White workers’ overall representation in the working class is shrinking — so much as down to 59% as of 2015 according to one estimate, and set to become majority-minority as of 2032. At least 46% of the U.S. working class is made up of women. Far from that outdated stereotype, a black nursing aide or Latinx cashier is now as accurate an example of a working-class individual as a white truck driver. The recent case of the striking Marriott hotel workers — a diverse group of workers who were predominantly women and people of color — was a perfect microcosm of the U.S. working class in 2018.

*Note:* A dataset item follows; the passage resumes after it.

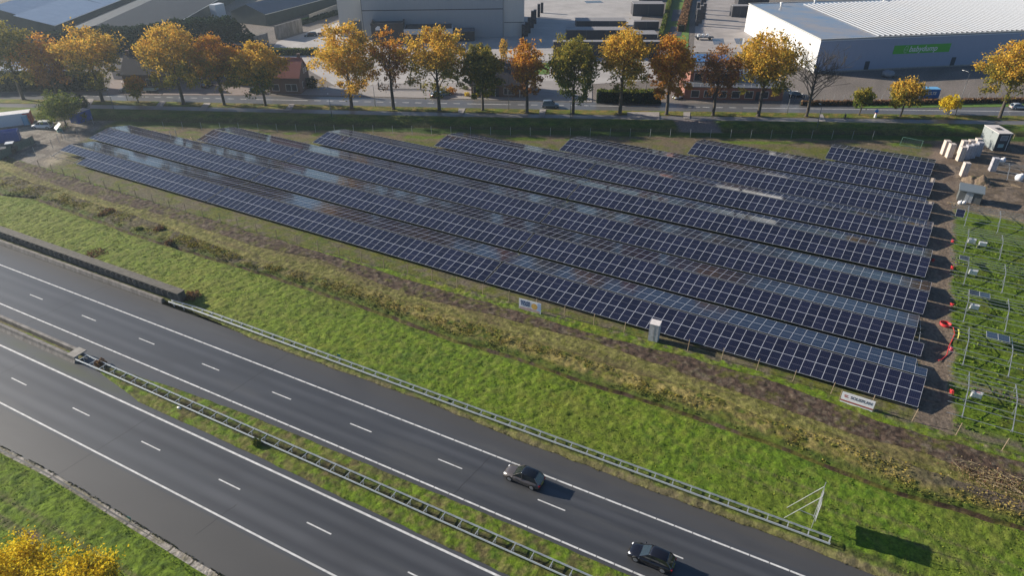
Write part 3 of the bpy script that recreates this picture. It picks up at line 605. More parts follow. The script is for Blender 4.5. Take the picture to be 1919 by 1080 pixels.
# concrete barriers and noise wall
M['conc2'] = mat('stained_concrete', (.11, .10, .09), .85, col2=(.27, .25, .23), scale=.9, bump=.25, stretch=(1, 1, .25))
M['concd'] = mat('dark_concrete', (.055, .05, .045), .9, col2=(.15, .14, .125), scale=1.2, bump=.3, stretch=(1.2, 1, .2))
def sweep(name, m_, xs, prof, parent=None, **kw):
    x0 = xs[0]; m = MB(); m.loft([[(x - x0, o + hw(x) - hw(x0), z) for o, z in prof] for x in xs]); return m.build(name, m_, parent, (x0, float(hw(x0)), 0) if parent is None else (0, 0, 0), **kw)
xw = list(np.arange(-330, -82.9, 6)) + [-82.5]
sweep('concrete_barrier', M['conc2'], xw, [(35.5, 0), (36.2, 0), (36.2, .75), (35.95, .8), (35.78, .8), (35.7, .35)], label='low concrete wall, southern one of the pair in the median', cat='concrete barrier', group='concrete barriers in the median')
sweep('concrete_barrier', M['conc2'], xw[:-1] + [-83.6], [(36.95, 0), (37.5, 0), (37.4, .35), (37.32, .8), (37.1, .8), (36.95, .75)], label='low concrete wall, northern one of the pair in the median', cat='concrete barrier', group='concrete barriers in the median')
x0_ = -84.0; MB().box(0, 1.5, 0, 1.72, .74, .9).build('end_slab', M['conc'], None, (x0_, 35.75 + hw(x0_), 0), R(.9), label='pale concrete slab capping the end of the median walls', cat='concrete slab')
t = empty('noise_wall', (-330, float(hw(-330)), 0), 0, 'long dark concrete noise wall with a flat grey top beside the motorway', 'noise wall')
xn = list(np.arange(-330, -82, 4)) + [-81.9]
def sw2(name, m_, prof, xs=xn):
    m = MB(); m.loft([[(x + 330, o + hw(x) - hw(-330), z) for o, z in prof] for x in xs]); return m.build(name, m_, t)
sw2('wall_face', M['concd'], [(51.55, 0), (52.6, 0), (52.6, 1.75), (51.5, 1.75), (51.5, 1.5), (51.62, 1.1)])
sw2('wall_cap', mat('mossy_cap', (.085, .08, .065), .9, col2=(.15, .135, .115), scale=1.5), [(51.4, 1.753), (52.7, 1.753), (52.7, 1.87), (51.4, 1.87)])
m = MB()
for x in np.arange(-200, -83, 1.25): m.bar((x + 330, 51.46 + hw(x) - hw(-330), 1.02), (x + 330, 51.38 + hw(x) - hw(-330), 1.73), .55, .05)
m.build('wall_panels', M['conc2'], t)
xl = list(np.arange(-330, -85, 4)) + [-84.6]
sweep('kerb_wall', M['conc2'], xl, [(50.35, 0), (50.95, 0), (50.95, .62), (50.65, .68), (50.5, .66)], label='low stepped concrete kerb in front of the noise wall', cat='concrete barrier')
# road sign seen edge-on, its struts and board
t = empty('traffic_sign', (5.0, 51.9, 0), 0, 'tall traffic sign seen edge on with slanting struts at the end of the barrier', 'traffic sign')
for yy in (.2, 1.6):
    MB().tube([(0, yy, 0), (0, yy, 5.25)], .04, 8).build('post', M['galv'], t)
    MB().tube([(-2.6, yy, .1), (0, yy, 4.7)], .035, 8).build('strut', M['galv'], t)
MB().box(.06, .085, -.35, 2.15, 1.7, 4.15).build('sign_board', mat('sign_back', (.34, .36, .38), .4), t)
MB().bar((-1.6, .2, 2.0), (0, .2, 1.9), .05, .05).build('brace', M['galv'], t)
# ------------------------------------------------------------------ lettering helper
def text(s, size, m_, parent, loc, rot, name='lettering', bold=.0, shear=0, sx=1.0, align='CENTER'):
    c = bpy.data.curves.new(name, 'FONT'); c.body = s; c.size = size; c.extrude = .008; c.offset = bold; c.shear = shear; c.align_x = align; c.align_y = 'CENTER'; c.materials.append(m_)
    tmp = bpy.data.objects.new(name, c); C.objects.link(tmp); bpy.context.view_layer.update()
    me = bpy.data.meshes.new_from_object(tmp.evaluated_get(bpy.context.evaluated_depsgraph_get())); bpy.data.objects.remove(tmp)
    me.name = name; me.materials.clear(); me.materials.append(m_); o = bpy.data.objects.new(name, me); C.objects.link(o); o.parent = parent; o.location = loc; o.rotation_euler = rot; o.scale = (sx, 1, 1); return o
# banners on the fence
M['banner'] = mat('banner_white', (.88, .88, .90), .5, var=.06, scale=2)
M['ink'] = mat('ink_grey', (.10, .11, .14), .5); M['blue_ink'] = mat('ink_blue', (.03, .07, .20), .5); M['redink'] = mat('ink_red', (.42, .07, .04), .5); M['orange'] = mat('ink_orange', (.75, .33, .06), .5, col2=(.8, .62, .2), scale=3); M['paleblue'] = mat('ink_paleblue', (.45, .55, .78), .5)
ax, ay = G(1573, 755); bx_, by_ = G(1634, 775)
t = empty('banner', (ax, ay + .02, 0), math.atan2(by_ - ay, bx_ - ax), 'white banner with red emblem and dark lettering on the fence near the lower right', 'banner', 'advertising banners on the fence'); Wb = math.hypot(bx_ - ax, by_ - ay); RX = (R(90), 0, 0)
MB().box(0, Wb, 0, .03, .12, 1.75).build('sheet', M['banner'], t)
text('SOLISPLAN', .60, M['ink'], t, (Wb * .6, -.012, 1.22), RX, 'lettering', .006, 0, .80)
m = MB()
for k in range(3): m.poly([(.30 + .03 * k, -.008, 1.40 - .13 * k), (.75 + .03 * k - .12 * (k % 2), -.008, 1.40 - .13 * k), (.70 - .12 * (k % 2) + .03 * k, -.008, 1.31 - .13 * k), (.24 + .03 * k, -.008, 1.31 - .13 * k)])
m.build('emblem', M['redink'], t)
m = MB(); m.poly([(.0, -.008, .62), (Wb, -.008, .62), (Wb, -.008, .45), (0, -.008, .45)]); m.build('red_stripe', M['redink'], t)
m = MB(); m.poly([(.0, -.01, .45), (Wb, -.01, .42), (Wb, -.01, .36), (0, -.01, .41)]); m.build('grey_stripe', M['ink'], t)
for x in (-.1, Wb + .1): MB().tube([(x, .05, 0), (x, .05, 1.9)], .04, 6).build('stake', M['wood'], t)
ax, ay = G(973, 580); bx_, by_ = G(1014, 591)
t = empty('banner', (ax, ay, 0), math.atan2(by_ - ay, bx_ - ax), 'white banner with dark block letters and an orange disc on the fence in the middle', 'banner', 'advertising banners on the fence'); Wb = math.hypot(bx_ - ax, by_ - ay)
MB().box(0, Wb, 0, .03, .12, 1.95).build('sheet', M['banner'], t)
text('SOLAR', .52, M['blue_ink'], t, (Wb * .29, -.012, 1.52), RX, 'lettering', .02, 0, .95); text('STARS', .52, M['blue_ink'], t, (Wb * .29, -.012, 1.08), RX, 'lettering', .02, 0, .95)
m = MB(); m.poly([(Wb * .70 + .48 * math.cos(a), -.010, 1.15 + .5 * math.sin(a)) for a in np.linspace(0, 6.1, 20)]); m.build('orange_disc', M['orange'], t)
m = MB(); m.poly([(Wb * .84, -.006, 1.9), (Wb * .99, -.006, 1.9), (Wb * .99, -.006, .5), (Wb * .84, -.006, .6)]); m.build('blue_panel', M['paleblue'], t)
MB().poly([(.05, -.006, .2), (Wb * .95, -.006, .2), (Wb * .95, -.006, .5), (Wb * .5, -.006, .7), (.05, -.006, .6)]).build('pink_wave', mat('pale_pink', (.6, .42, .42), .5), t)
# ------------------------------------------------------------------ cars
M['glass'] = mat('car_glass', (.012, .018, .022), .06, var=0, spec=.8, coat=.3)
M['tyre'] = mat('tyre_rubber', (.012, .012, .013), .8, var=.1)
M['rim'] = mat('alloy_rim', (.55, .56, .58), .3, metal=.8, var=.05)
M['lamp_clear'] = mat('headlight_glass', (.75, .77, .8), .15, var=.05, coat=.5); M['lamp_red'] = mat('tail_light', (.40, .01, .015), .25, var=.05)
M['trim'] = mat('black_trim', (.012, .012, .013), .5, var=.05); M['plate'] = mat('number_plate', (.70, .60, .08), .5, var=0)
paints = {}
def paint(nm, c, rough=.28, metal=.35):
    if nm not in paints: paints[nm] = mat('car_paint_' + nm, c, rough, metal=metal, var=.04, coat=.8)
    return paints[nm]
def car(name, loc, rz, label, pnt, L=4.3, W=1.8, Hh=1.52, kind='hatch', cat='car', group=None, roof=None):
    """car pointing along its own +x; lower body, greenhouse, roof, lights, wheels, mirrors"""
    t = empty(name, (loc[0], loc[1], loc[2] if len(loc) > 2 else .01), rz, label, cat, group); h = W / 2; a = L / 2
    belt = .58 * Hh if kind != 'van' else .55 * Hh
    st = [(-a, .80, .38, belt * .72), (-a + .10, .90, .26, belt * .93), (-a + .45, .97, .22, belt * 1.0), (-a + 1.2, 1.0, .2, belt * .985), (0, 1.0, .2, belt * .965), (a - 1.55, 1.0, .2, belt * .95), (a - 1.15, .985, .2, belt * .92), (a - .55, .94, .21, belt * .84), (a - .18, .84, .25, belt * .72), (a, .66, .36, belt * .56)]
    if kind == 'van': st[-3:] = [(a - .45, .95, .21, belt * .9), (a - .12, .88, .25, belt * .78), (a, .75, .36, belt * .6)]
    rings = []
    for x, kw_, zb, zt in st:
        y = h * kw_; mid = zb + (zt - zb) * .55
        rings.append([(x, -y * .86, zb), (x, -y * .97, zb + .06), (x, -y, mid), (x, -y * .985, zt - .12), (x, -y * .88, zt), (x, -y * .45, zt + .025), (x, 0, zt + .035), (x, y * .45, zt + .025), (x, y * .88, zt), (x, y * .985, zt - .12), (x, y, mid), (x, y * .97, zb + .06), (x, y * .86, zb)])
    m = MB(); m.loft(rings); m.build('body', pnt, t, smooth=True)
    rear = {'hatch': (-a + .12, -a + .62), 'suv': (-a + .1, -a + .42), 'van': (-a + .06, -a + .14), 'estate': (-a + .12, -a + .5)}[kind]
    xw, xr = (a - 1.12, a - 1.95) if kind != 'van' else (a - .62, a - 1.15)
    zt = Hh; zb = belt * .96
    def gr(x, z, k): y = h * k; return [(x, -y, z), (x, -y * .5, z + .015), (x, y * .5, z + .015), (x, y, z)]
    lo = [(rear[0], .80), (-a + 1.0, .885), (0, .89), (xr + .35, .885), (xw, .80)]; hi = [(rear[1], .64), (-a + 1.2, .70), (-.1, .71), (xr, .69), (xr - .0, .69)]
    rings = []
    rb = [(rear[0], -h * .80, zb), (rear[0], h * .80, zb)]
    P = dict(rl=[(rear[0], s * h * .80, zb) for s in (-1, 1)], rh=[(rear[1], s * h * .66, zt - .07) for s in (-1, 1)], fl=[(xw, s * h * .80, zb - .02) for s in (-1, 1)], fh=[(xr, s * h * .67, zt - .07) for s in (-1, 1)], ml=[(-.1, s * h * .90, zb) for s in (-1, 1)], mh=[(-.1, s * h * .71, zt - .045) for s in (-1, 1)])
    m = MB(); m.poly([P['rl'][1], P['rl'][0], P['rh'][0], P['rh'][1]]); m.build('rear_window', M['glass'], t)
    m = MB(); m.poly([P['fl'][0], P['fl'][1], P['fh'][1], P['fh'][0]]); m.build('windscreen', M['glass'], t)
    for s in (0, 1):
        q = [P['rl'][s], P['ml'][s], P['fl'][s], P['fh'][s], P['mh'][s], P['rh'][s]]; m = MB(); m.poly(q if s == 0 else q[::-1]); m.build('side_window', M['glass'], t)
    for s in (0, 1):   # pillars stand 6 mm proud of the glass
        sg = -1 if s == 0 else 1; m = MB(); o = Vector((0, sg * .006, .006))
        for p, q, w_ in ((P['rl'][s], P['rh'][s], .10), (P['fl'][s], P['fh'][s], .07), (P['ml'][s], P['mh'][s], .07)): m.bar(Vector(p) + o, Vector(q) + o, w_, .035)
        m.build('pillars', pnt, t)
    m = MB(); rg = []
    for x, k, z in ((rear[1] - .06, .60, zt - .10), (rear[1] + .12, .68, zt - .035), (-.1, .72, zt), (xr - .18, .69, zt - .03), (xr + .04, .64, zt - .085)):
        y = h * k; rg.append([(x, -y, z - .035), (x, -y * .93, z), (x, -y * .4, z + .02), (x, y * .4, z + .02), (x, y * .93, z), (x, y, z - .035), (x, 0, z - .05)])
    m.loft(rg); m.build('roof', roof or pnt, t, smooth=True)
    for x in (-a + .82, a - .86):
        for s in (-1, 1):
            wm = MB(); wm.tube([(x, s * (h - .20), .325), (x, s * (h + .012), .325)], [.325, .318], 18); wh = wm.build('wheel', M['tyre'], t)
            rm = MB(); rm.tube([(x, s * (h + .013), .325), (x, s * (h + .024), .325)], [.225, .20], 12); rm.build('rim', M['rim'], wh)
            am = MB(); am.tube([(x, s * (h - .1), .345), (x, s * (h + .004), .345)], [.385, .375], 18); am.build('wheel_arch', M['trim'], t)
    # put wheels proud of the arches
    for s in (-1, 1):
        MB().blob((a - .17, s * h * .62, belt * .66), (.13, .17, .06), n=6, jit=0).build('headlight', M['lamp_clear'], t, smooth=True)
        MB().box(-a - .012, -a + .16, min(s * h * .58, s * h * .86), max(s * h * .58, s * h * .86), belt * .66, belt * .88).build('tail_light', M['lamp_red'], t)
        mm = MB(); mm.blob((xw - .12, s * (h + .07), belt * 1.02), (.09, .11, .07), n=5, jit=0); mm.build('mirror', pnt, t, smooth=True)
    MB().box(-a - .02, -a + .03, -.26, .26, .52, .63).build('number_plate', M['plate'], t)
    MB().box(a - .05, a + .012, -.26, .26, .34, .45).build('number_plate', M['plate'], t)
    MB().box(-a + .02, a - .04, -h * .80, h * .80, .17, .24).build('underbody', M['trim'], t)
    return t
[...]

Ocasio-Cortez’s class-focused message comes after a 2016 presidential election that saw media pundits and politicians bring the idea of the “white working class” and its perceived allegiance to Trump to the fore, and Democratic primary candidate Bernie Sanders make working-class concerns a central focus of his primary campaign (which some argue left him two steps behind on racial-justice issues, despite the fact that social class and race are closely intertwined). On top of that, millennials are now more critical of capitalism than ever, and the end result of these shifts is that the U.S. is becoming increasingly class conscious. In a country as riven with economic inequality as this one, that can only be a good thing.
Simply put: Class matters. As it evolves to reflect the realities of who really makes this country run, the working class, in particular, will continue to play an increasingly pivotal role in our society, and its members deserve support and respect, just like any other class of workers.